The Midlands office of GVA has launched its latest Evolving Cities map for Birmingham.
The updated map, which was last issued in 2016, outlines consented and in-progress office, residential, retail and leisure, and mixed-use schemes and provides a clear demonstration of how the city continues to expand outside of the traditional core, encouraging development and regeneration.
The event was hosted by GVA’s Ian Stringer, with Richard Cowell from Birmingham City Council’s Economy Directorate providing an overview of the city’s current development opportunities and context for growth.
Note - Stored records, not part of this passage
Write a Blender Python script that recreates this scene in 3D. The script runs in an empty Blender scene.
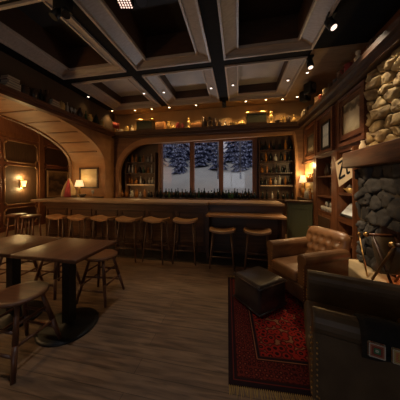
import bpy, bmesh, math, random
from mathutils import Vector, Matrix, noise
random.seed(7)
S = bpy.context.scene
COL = S.collection
PI = math.pi

# ------------------------------------------------------------------ materials
def mat(name, c1, c2=None, nscale=4.0, stretch=(1, 1, 1), rough=.5, metal=0.0, bump=0.0,
        detail=5, dist=0.0, spec=.5, lo=.35, hi=.65):
    m = bpy.data.materials.new(name); m.use_nodes = True
    nt = m.node_tree; b = nt.nodes['Principled BSDF']
    b.inputs['Roughness'].default_value = rough
    b.inputs['Metallic'].default_value = metal
    b.inputs['Specular IOR Level'].default_value = spec
    b.inputs['Base Color'].default_value = (*c1, 1)
    if c2 is not None or bump:
        tc = nt.nodes.new('ShaderNodeTexCoord'); mp = nt.nodes.new('ShaderNodeMapping')
        mp.inputs['Scale'].default_value = stretch
        nz = nt.nodes.new('ShaderNodeTexNoise')
        nz.inputs['Scale'].default_value = nscale; nz.inputs['Detail'].default_value = detail
        nz.inputs['Distortion'].default_value = dist
        nt.links.new(tc.outputs['Object'], mp.inputs['Vector'])
        nt.links.new(mp.outputs['Vector'], nz.inputs['Vector'])
        if c2 is not None:
            r = nt.nodes.new('ShaderNodeValToRGB')
            r.color_ramp.elements[0].position = lo; r.color_ramp.elements[0].color = (*c1, 1)
            r.color_ramp.elements[1].position = hi; r.color_ramp.elements[1].color = (*c2, 1)
            nt.links.new(nz.outputs['Fac'], r.inputs['Fac'])
            nt.links.new(r.outputs['Color'], b.inputs['Base Color'])
        if bump:
            bp = nt.nodes.new('ShaderNodeBump'); bp.inputs['Strength'].default_value = bump
            bp.inputs['Distance'].default_value = .02
            nt.links.new(nz.outputs['Fac'], bp.inputs['Height'])
            nt.links.new(bp.outputs['Normal'], b.inputs['Normal'])
    return m

def glow(name, col, strength, base=None):
    m = bpy.data.materials.new(name); m.use_nodes = True
    b = m.node_tree.nodes['Principled BSDF']
    b.inputs['Base Color'].default_value = (*(base or col), 1)
    b.inputs['Emission Color'].default_value = (*col, 1)
    b.inputs['Emission Strength'].default_value = strength
    return m

def pane_mat(name, tint=(1, 1, 1)):
    m = bpy.data.materials.new(name); m.use_nodes = True
    nt = m.node_tree; nt.nodes.clear()
    o = nt.nodes.new('ShaderNodeOutputMaterial'); mx = nt.nodes.new('ShaderNodeMixShader')
    t = nt.nodes.new('ShaderNodeBsdfTransparent'); g = nt.nodes.new('ShaderNodeBsdfGlossy')
    mx.inputs[0].default_value = .04
    t.inputs['Color'].default_value = (*tint, 1); g.inputs['Roughness'].default_value = .03
    nt.links.new(t.outputs[0], mx.inputs[1])
    nt.links.new(g.outputs[0], mx.inputs[2]); nt.links.new(mx.outputs[0], o.inputs[0])
    return m

GRX, GRY, GRZ = (1.2, 14, 14), (14, 1.2, 14), (14, 14, 1.2)
DW = mat('dark_walnut_x', (.030, .013, .006), (.075, .033, .014), 3, GRX, .42, bump=.1)
DWY = mat('dark_walnut_y', (.030, .013, .006), (.075, .033, .014), 3, GRY, .42, bump=.1)
DWZ = mat('dark_walnut_z', (.030, .013, .006), (.085, .036, .015), 3, GRZ, .42, bump=.1)
MAHZ = mat('mahogany_z', (.12, .045, .019), (.22, .088, .038), 3, GRZ, .38, bump=.1)
MAHY = mat('mahogany_y', (.085, .030, .013), (.17, .066, .028), 3, GRY, .38, bump=.1)
MAHX = mat('mahogany_x', (.085, .030, .013), (.17, .066, .028), 3, GRX, .38, bump=.1)
REDP = mat('red_brown_panelling', (.16, .062, .034), (.22, .09, .047), 3, GRZ, .45)
DKP = mat('dark_panel_infill', (.05, .026, .013), (.075, .037, .018), 3, GRZ, .5)
OAK = mat('arch_oak_veneer', (.30, .145, .058), (.40, .20, .082), 1.6, (1, 3, 3), .5)
OAKD = mat('arch_oak_trim', (.15, .065, .026), (.22, .10, .04), 3, GRX, .45)
PLAST = mat('ochre_plaster', (.30, .185, .075), (.38, .235, .095), 2.2, (1, 1, 1), .85, bump=.08)
CEILD = mat('ceiling_black_brown', (.006, .005, .0045), (.010, .008, .007), 3, GRX, .8, spec=.15)
CEILB = mat('coffer_band', (.30, .25, .205), (.37, .31, .26), 3, GRX, .45)
CEILT = mat('coffer_bead', (.38, .31, .25), (.46, .38, .31), 3, GRX, .35)
RECW = mat('coffer_recess_wall', (.045, .022, .012), (.07, .034, .018), 3, GRX, .5)
RECT = mat('coffer_recess_panel', (.34, .32, .30), (.42, .40, .37), 2, (1, 1, 1), .7)
RECSH = mat('coffer_recess_shaded', (.010, .008, .007), (.016, .012, .01), 2, (1, 1, 1), .7)  # front-row recess panels, their shade put into the colour
TABW = mat('table_walnut', (.095, .035, .014), (.145, .058, .024), 2.2, GRY, .40, bump=.05)
STW = mat('stool_beech_brown', (.085, .032, .015), (.14, .056, .026), 3, GRZ, .40)
STSEAT = mat('stool_seat_brown', (.115, .048, .022), (.18, .078, .036), 3, GRX, .36)
BSEAT = mat('bar_stool_seat_oak', (.27, .14, .062), (.37, .20, .09), 3, GRX, .36)
BLEG = mat('bar_stool_leg', (.10, .055, .032), (.14, .078, .045), 3, GRZ, .4)
BARTOP = mat('bar_top_wood', (.19, .118, .066), (.27, .17, .096), 3, GRX, .45)
BARF = mat('bar_front_wood', (.06, .029, .014), (.11, .053, .025), 2, GRX, .42)
BLACK = mat('matt_black_metal', (.010, .010, .010), rough=.45, metal=.3)
GREYM = mat('grey_metal', (.20, .20, .21), rough=.35, metal=.8)
BRASS = mat('aged_brass', (.62, .40, .15), (.48, .29, .10), 9, rough=.30, metal=1)
GREEN = mat('dark_green_paint', (.075, .085, .042), (.095, .105, .055), 2, rough=.42)
LEATH = mat('tan_brown_leather', (.15, .072, .030), (.235, .118, .05), 6, rough=.34, bump=.12)
LEATHD = mat('dark_brown_leather', (.075, .050, .028), (.11, .075, .043), 6, rough=.36, bump=.12)
POUF = mat('black_brown_leather', (.028, .019, .014), (.055, .037, .028), 5, rough=.28, bump=.15)
STONE = mat('field_stone', (.16, .105, .05), (.50, .37, .17), 7, (1, 1, 1), .9, bump=1.0, detail=8)
STONESH = mat('mantel_shaded_stone', (.026, .027, .030), (.072, .072, .074), 7, (1, 1, 1), .9, bump=.9, detail=8)  # same stone as above, darkened for the shade under the mantel
MORT = mat('stone_mortar', (.045, .037, .028), (.08, .066, .05), 8, rough=.95, bump=.4)
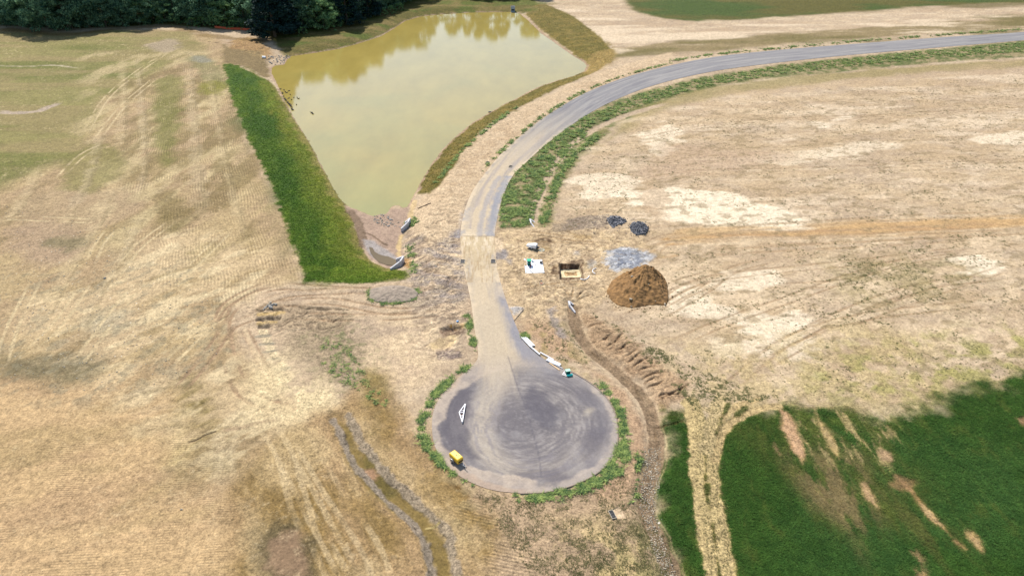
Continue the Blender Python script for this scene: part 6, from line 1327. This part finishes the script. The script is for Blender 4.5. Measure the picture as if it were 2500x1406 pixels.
WQ = [scatter([(1222,556),(1218,500),(1240,440),(1277,384),(1332,342),(1395,303),(1430,282),(1450,300),(1420,345),(1375,395),(1338,440),(1312,495),(1298,545),(1270,556)], 2300, 1, clump=2.1, cs=3),
      scatter([(1430,285),(1560,231),(1700,193),(1900,161),(2200,131),(2700,88),(2700,112),(2200,150),(1900,182),(1700,216),(1570,256),(1470,300)], 3900, 2, clump=1.5, cs=3),
      strip([(1325,548),(1340,490),(1370,425),(1410,372),(1460,330)], 1.6, 900, 3), strip([(1150,893),(1110,920),(1075,950),(1045,990),(1032,1030),(1035,1070),(1050,1095)], 0.9, 560, 4, clump=1.3),
      strip([(1055,1100),(1075,1125),(1110,1155),(1160,1180)], 0.8, 170, 5), strip([(1458,932),(1480,955),(1505,985),(1518,1030),(1522,1075),(1524,1100)], 0.9, 360, 6, clump=1.7, cs=1.5),
      scatter([(1500,1075),(1530,1090),(1537,1120),(1520,1155),(1490,1168),(1465,1160),(1490,1125)], 420, 7, clump=1.0), strip([(1480,1165),(1440,1182),(1400,1196),(1350,1206)], 1.0, 420, 8, clump=1.2),
      strip([(1345,1208),(1310,1216),(1270,1216),(1255,1212)], 0.7, 150, 9), strip([(1140,765),(1148,800),(1155,830),(1155,855)], 0.8, 170, 10, clump=1.2), strip([(1180,420),(1215,378),(1262,335),(1310,296),(1370,255),(1440,217),(1530,184),(1640,153)], 1.0, 380, 11, clump=2.2, cs=3),
      strip([(1640,150),(1750,133),(1900,118),(2100,101),(2300,86),(2600,66)], 2.2, 900, 12, clump=1.8, cs=5), scatter([(770,870),(800,830),(850,840),(900,930),(960,985),(930,1000),(870,950),(820,930)], 150, 13, clump=1.9, cs=1.5),
      scatter([(985,540),(1015,530),(1022,545),(1000,556)], 70, 14), scatter([(1268,812),(1285,812),(1292,826),(1276,828)], 45, 15), scatter([(1560,1160),(1570,1100),(1540,1060),(1560,1210),(1540,1230)], 60, 16, clump=1),
      strip([(995,600),(1010,640),(1005,665)], 1.2, 80, 17), strip([(1060,455),(1110,390),(1170,330),(1260,262)], 0.9, 260, 18, clump=1.6), strip([(900,706),(910,735),(960,742),(1020,725),(1015,706)], 0.5, 110, 19, clump=1)]
wq = np.vstack(WQ); rr_ = np.random.RandomState(8); hh = 0.22 + 0.42 * rr_.rand(len(wq)) ** 2
far = np.clip(wq[:, 1] / 120, 0.8, 1.6)
blades('weeds', wq, hh * far ** 0.5, 0.17 * far, 11, M_WEED, 5, 1.3, up=0.75)
TQ = [scatter([(1500,330),(1700,250),(2000,220),(2600,175),(2600,540),(2100,540),(1750,560),(1560,430)], 4200, 21, clump=1.2, cs=10), scatter([(1640,600),(2000,590),(2560,560),(2560,900),(2300,960),(1900,980),(1600,880),(1560,780)], 2600, 22, clump=1.3, cs=8),
      scatter([(2050,640),(2300,640),(2300,740),(2100,740)], 500, 23, clump=1), scatter([(1380,560),(1400,440),(1500,340),(1560,420),(1520,520)], 500, 24, clump=1), scatter([(1440,760),(1700,900),(1900,970),(1700,1000),(1560,860)], 1500, 25, clump=1), scatter([(1300,780),(1400,800),(1440,900),(1340,870)], 260, 26, clump=1)]
tq = np.vstack(TQ); blades('weed_tufts', tq, 0.09 + 0.10 * rr_.rand(len(tq)) ** 3, (0.16 + 0.22 * rr_.rand(len(tq)) ** 2) * np.clip(tq[:, 1] / 120, 0.8, 1.3), 7, M_TUFT, 6, 1.4, up=0.7)
tb = np.vstack([scatter([(1150,1185),(1270,1225),(1400,1205),(1480,1175),(1550,1150),(1590,1250),(1640,1410),(1300,1410),(1200,1260)], 6500, 27, clump=1), scatter([(1380,1300),(1640,1300),(1640,1420),(1380,1420)], 2600, 28, clump=1), scatter([(1700,985),(1760,985),(1790,1440),(1740,1440),(1700,1200)], 2200, 29)])
blades('stubble', tb, 0.06 + 0.08 * rr_.rand(len(tb)), 0.07, 4, M_TUFT, 7, 1.2)
# standing grass: sown from the ground's own grass value
gi = np.where((cv.par[:, 0] > 0.15) & (gy < 415) & (gy > 30) & (np.abs(gx) < 0.68 * (gy + 48.7)))[0]
slope = sd_poly(gx[gi], gy[gi], W(GS), 3) < 0
bank = sd_poly(gx[gi], gy[gi], W(BANK_R), 3) < 0
rr_ = np.random.RandomState(9)
def sow(name, idx, frac, h, w, nb, seed, lean=1.0):
    idx = idx[rr_.rand(len(idx)) < frac * cv.par[idx, 0] ** 1.5]; q = np.stack([gx[idx], gy[idx]], 1); s_ = (q[:, 1:2] + 48.7) * 0.0009; q = q + rr_.randn(len(q), 2) * s_
    g = cv.par[idx, 0]; return blades(name, q, h * (0.5 + 0.7 * rr_.rand(len(q))) * (0.4 + 0.6 * g), w * np.clip(q[:, 1] / 90, 0.7, 2.2), nb, M_TONE, seed, lean, gz_=gz[idx], tone=cv.C[idx], up=0.85)
sow('meadow_grass', gi[~slope & ~bank], 0.5, 0.28, 0.13, 4, 41)
sow('slope_grass', gi[slope], 0.5, 0.28, 0.13, 4, 42)
sow('bank_grass', gi[bank], 0.7, 0.4, 0.14, 4, 43)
Ian Stringer, GVA, said: “This latest version of the development pipeline map provides a clear demonstration of how the city council is driving growth and expansion of the city core out of the traditional bounds of the inner ring road in accordance with the Big City Plan.
“This is very much in line with the city’s ambitious growth agenda, which is itself a response to the anticipated upswing in population driven in part by rising regional employment growth. This is evident in the current wave of inward investment and northshoring activity, particularly through relocation precipitated by affordability constraints within the south east, which will support a strong future economy.
“Population growth and net migration, along with connectivity and infrastructure investment, and post-graduate retention from our top-rated regional universities are also anticipated to have a key role to play in the ongoing story of Birmingham’s growth.”
Alongside the launch of the map, Charles Toogood and Mark Birks – from GVA’s offices and residential teams respectively – presented on the current drivers and future pipeline trends to support the city’s markets.
The data provides a clear picture of how closely the office and residential sectors are aligned and the impacts that they have on one another.
The offices sector has seen both a rise in occupier demand and inward investment activity, with a particular focus on co-working space. Furthermore there has been a positive movement in rental values, constriction of supply and a fall in tenant incentives, all of which are emblematic of a highly in-demand market.
Charles Toogood, GVA, said: “While there is currently some 5 million sq ft of Grade A office space consented or under construction in Birmingham at schemes such as Three Snowhill, 103 Colmore Row and Paradise, active and anticipated requirements are likely to absorb a significant amount of this stock on delivery
“As agile working trends become progressively pervasive across the Midlands commercial office market, we are likely to see falling densities and increasingly efficient floorplates. Ongoing interest in flexible, co-working and serviced office solutions will continue to fulfil some of the requirement for smaller, fleet-of-foot occupiers.”
While the city is seeing activity across all four of its main residential development zones – Eastside, Westside, Digbeth and the Jewellery Quarter – rising demand and growing sale and rental prices, coupled with the shrinking of traditional residential areas, are likely to have a positive knock-on effect on future viability.
This is forcing developers to consider alternative locations and housing solutions if Birmingham is to ensure that it has sufficient residential stock in place to meet the anticipated 51,000 units required by 2031.
Mark Birks, GVA, said: “For the first time in a decade, the city’s Westside has overtaken the Jewellery Quarter in terms of delivery of residential units. This has been boosted considerably by The Bank, a high-rise scheme of over 400 units which is on the doorstep of Brindleyplace and will play a significant role in realigning perceptions of residential zones within Birmingham.
“Future housing supply will be focused in key locations linked to the provision of new strategic infrastructure, such as HS2 and the planned extension to the Midland Metro tram. Ultimately however, factors such as build cost pressures and the viability gap will play an important role in shaping the location and delivery of this badly needed new housing.”